Rising expectations of a Fed rate cut put pressure on the US dollar index as the market focuses on signals from Powell's speech
2025-10-28 10:25:58
Market sentiment is mainly affected by the Federal Reserve's upcoming monetary policy meeting, and investors generally bet that the Fed will cut interest rates again to cope with the risk of economic slowdown.
According to data from the CME FedWatch tool, market pricing shows that there is a 97% probability of a 25 basis point interest rate cut at the Federal Reserve's October meeting this week, which would lower the federal funds rate range to 3.75%-4.00%.

The market generally expects that if the interest rate cut is implemented, the US dollar may continue to be under pressure in the short term. There are differences within the Federal Reserve on the necessity of the interest rate cut.
Some officials favor a quick rate cut to support a weak labor market, while others favor keeping rates stable to prevent stubbornly high inflation.
In addition, the risk of a US government shutdown has further increased uncertainty in policy making. Analysts pointed out that investors are more concerned about the wording of Federal Reserve Chairman Powell in the press conference after the meeting. Any signal suggesting further easing in the future may intensify the selling pressure on the US dollar.
Regarding external factors, U.S. Treasury Secretary Scott Bessent stated that the United States and Asian countries had reached a preliminary consensus on issues such as export controls, agricultural trade, and transportation tariffs. This progress has eased market risk sentiment to some extent and provided temporary support for the US dollar.
"If the Fed cuts rates and sends a dovish signal, the dollar could fall towards 98 in the short term," said Michael Hopkins, a currency strategist. "However, if there is positive progress in trade talks, the dollar's decline may be limited."
From a technical perspective, the US dollar index (DXY) encountered resistance near 99.20 and fell back, currently fluctuating between 98.50 and 99.00. The short-term support level is at 98.40. If it falls below this level, it may further decline to 98.00.

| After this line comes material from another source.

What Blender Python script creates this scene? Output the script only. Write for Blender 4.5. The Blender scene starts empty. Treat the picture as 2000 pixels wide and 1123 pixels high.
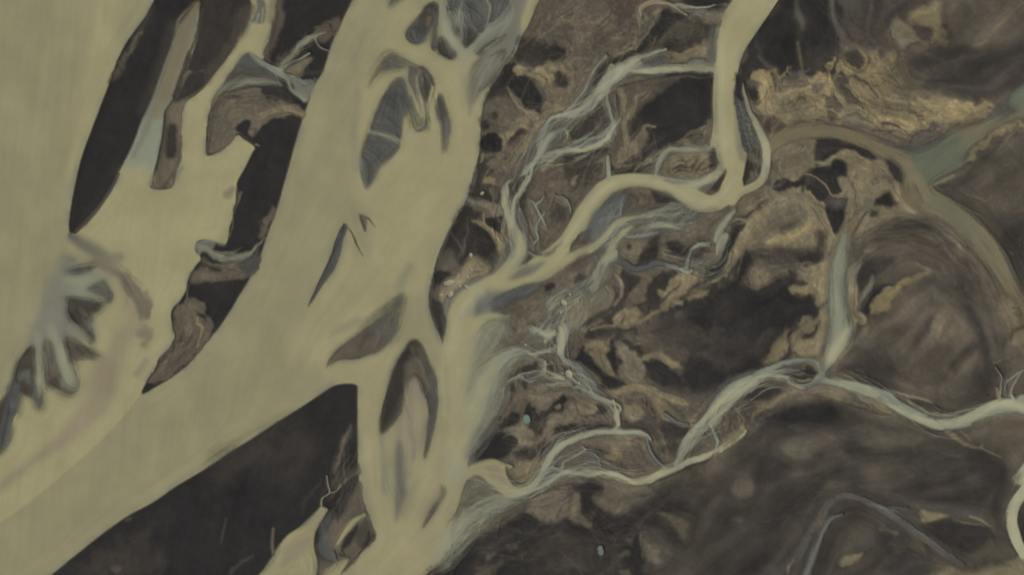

The upper resistance level is around 99.10. Breaking through this point will open up upside space, with the target pointing to 99.50. In terms of technical indicators, the MACD histogram continues to narrow and the RSI is slightly below the central axis 50, indicating that the bullish momentum of the US dollar is weakening and the short-term trend is bearish.

Editor's opinion:
The US dollar index is currently in a "policy game" phase. The market's pre-emptive pricing of interest rate cuts has already put pressure on the dollar, but if Powell hints at policy flexibility this year at the press conference, the dollar could quickly recover some of its losses. On the other hand, if trade negotiations achieve a breakthrough, market risk aversion will ease, potentially providing temporary support for the dollar.
Overall, the US dollar tends to fluctuate and weaken in the short term, and investors should pay attention to subtle changes in the wording of the Fed’s statement and its assessment of the inflation outlook.